Task details ▸ Return the listing below exactly, with the pictures dropped.

Dataset extract ▸
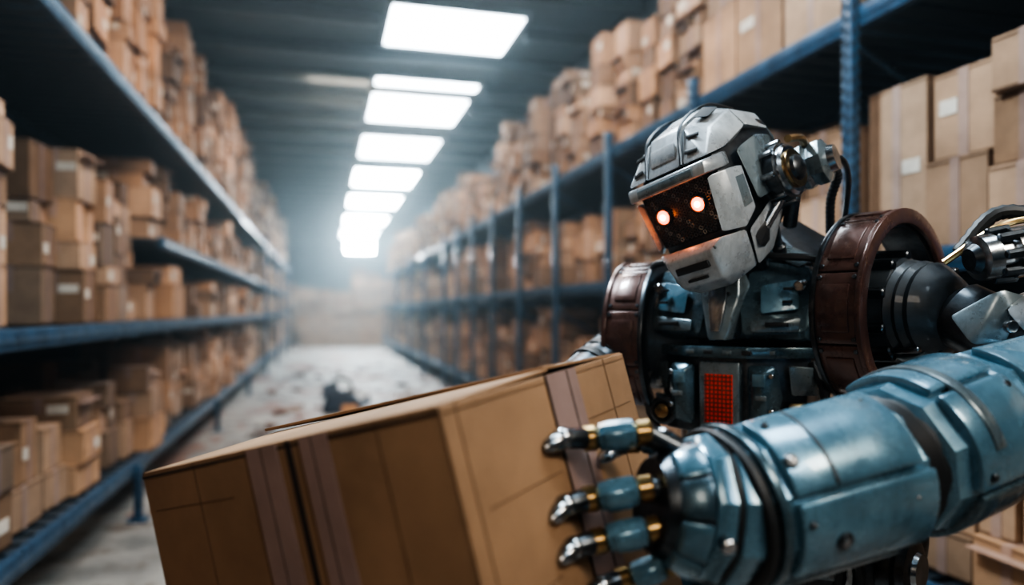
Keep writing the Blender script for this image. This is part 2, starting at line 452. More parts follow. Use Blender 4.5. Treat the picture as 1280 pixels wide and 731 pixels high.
# dark tool bag lying in the aisle
bm = bmesh.new(); bx, by = 0, 0
SB_ = Matrix.Translation((.25, 10.9, 0)) @ Matrix.Scale(1.35, 4)
hull(bm, [(bx - .2, by - .15, 0), (bx + .2, by - .15, 0), (bx + .22, by + .15, 0), (bx - .22, by + .15, 0), (bx - .16, by - .1, .2), (bx + .05, by - .1, .26), (bx + .2, by - .05, .15), (bx - .15, by + .1, .24)], 0, .03)
hull(bm, [(bx - .22, by - .12, .16), (bx - .2, by + .1, .3), (bx - .05, by + .1, .33), (bx - .02, by - .1, .25), (bx - .1, by, .2)], 0, .01)
hull(bm, [(bx + .0, by - .2, 0), (bx + .16, by - .2, 0), (bx + .16, by - .15, .1), (bx, by - .15, .1)], 1, .01)
hull(bm, [(bx + .18, by - .12, .04), (bx + .32, by - .08, .1), (bx + .3, by, .2), (bx + .2, by, .12)], 0, .01)
tube(bm, [(bx - .12, by, .2), (bx - .05, by, .36), (bx + .08, by, .34), (bx + .12, by, .2)], .015, 2)
finish(bm, 'tool_bag', [plain('bag_navy', (.008, .022, .045), .7), plain('bag_orange', (.45, .2, .05), .6), plain('bag_black', (.01, .01, .012), .6)], None, SB_)

# ------------------------------------------------------------------ the carton the robot holds
u = V((-.243, .075, .967)).normalized()
Rv = V((.556, .83, 0)); Rv = (Rv - u * Rv.dot(u)).normalized(); Lv = u.cross(Rv)
C0 = V((-.083, .80, -.107))
MB = Matrix.Identity(4)
for i, a in enumerate((Rv, Lv, u)):
    for j in range(3): MB[j][i] = a[j]
MB.translation = C0
MB = RM @ MB
BR, BL, BH = .50, .62, .40
carton = empty('cardboard_box', MB.translation)
bm = bmesh.new()
tk = .006
box(bm, (BR / 2, tk / 2, -BH / 2), (BR, tk, BH), 0, .002)
box(bm, (BR / 2, BL - tk / 2, -BH / 2), (BR, tk, BH), 0, .002)
box(bm, (tk / 2, BL / 2, -BH / 2), (tk, BL, BH), 0, .002)
box(bm, (BR - tk / 2, BL / 2, -BH / 2), (tk, BL, BH), 0, .002)
box(bm, (BR / 2, BL / 2, -BH + tk / 2), (BR, BL, tk), 0, .002)
finish(bm, 'body', [CARD_HERO], carton, MB)
bm = bmesh.new()
def flap(pts, th=.005, mat=0, bev=.001):
    a = [V(p) for p in pts]; hull(bm, a + [p + V((0, 0, th)) for p in a], mat, bev)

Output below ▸
Keep writing the Blender script for this image. This is part 2, starting at line 452. More parts follow. Use Blender 4.5. Treat the picture as 1280 pixels wide and 731 pixels high.
# dark tool bag lying in the aisle
bm = bmesh.new(); bx, by = 0, 0
SB_ = Matrix.Translation((.25, 10.9, 0)) @ Matrix.Scale(1.35, 4)
hull(bm, [(bx - .2, by - .15, 0), (bx + .2, by - .15, 0), (bx + .22, by + .15, 0), (bx - .22, by + .15, 0), (bx - .16, by - .1, .2), (bx + .05, by - .1, .26), (bx + .2, by - .05, .15), (bx - .15, by + .1, .24)], 0, .03)
hull(bm, [(bx - .22, by - .12, .16), (bx - .2, by + .1, .3), (bx - .05, by + .1, .33), (bx - .02, by - .1, .25), (bx - .1, by, .2)], 0, .01)
hull(bm, [(bx + .0, by - .2, 0), (bx + .16, by - .2, 0), (bx + .16, by - .15, .1), (bx, by - .15, .1)], 1, .01)
hull(bm, [(bx + .18, by - .12, .04), (bx + .32, by - .08, .1), (bx + .3, by, .2), (bx + .2, by, .12)], 0, .01)
tube(bm, [(bx - .12, by, .2), (bx - .05, by, .36), (bx + .08, by, .34), (bx + .12, by, .2)], .015, 2)
finish(bm, 'tool_bag', [plain('bag_navy', (.008, .022, .045), .7), plain('bag_orange', (.45, .2, .05), .6), plain('bag_black', (.01, .01, .012), .6)], None, SB_)

# ------------------------------------------------------------------ the carton the robot holds
u = V((-.243, .075, .967)).normalized()
Rv = V((.556, .83, 0)); Rv = (Rv - u * Rv.dot(u)).normalized(); Lv = u.cross(Rv)
C0 = V((-.083, .80, -.107))
MB = Matrix.Identity(4)
for i, a in enumerate((Rv, Lv, u)):
    for j in range(3): MB[j][i] = a[j]
MB.translation = C0
MB = RM @ MB
BR, BL, BH = .50, .62, .40
carton = empty('cardboard_box', MB.translation)
bm = bmesh.new()
tk = .006
box(bm, (BR / 2, tk / 2, -BH / 2), (BR, tk, BH), 0, .002)
box(bm, (BR / 2, BL - tk / 2, -BH / 2), (BR, tk, BH), 0, .002)
box(bm, (tk / 2, BL / 2, -BH / 2), (tk, BL, BH), 0, .002)
box(bm, (BR - tk / 2, BL / 2, -BH / 2), (tk, BL, BH), 0, .002)
box(bm, (BR / 2, BL / 2, -BH + tk / 2), (BR, BL, tk), 0, .002)
finish(bm, 'body', [CARD_HERO], carton, MB)
bm = bmesh.new()
def flap(pts, th=.005, mat=0, bev=.001):
    a = [V(p) for p in pts]; hull(bm, a + [p + V((0, 0, th)) for p in a], mat, bev)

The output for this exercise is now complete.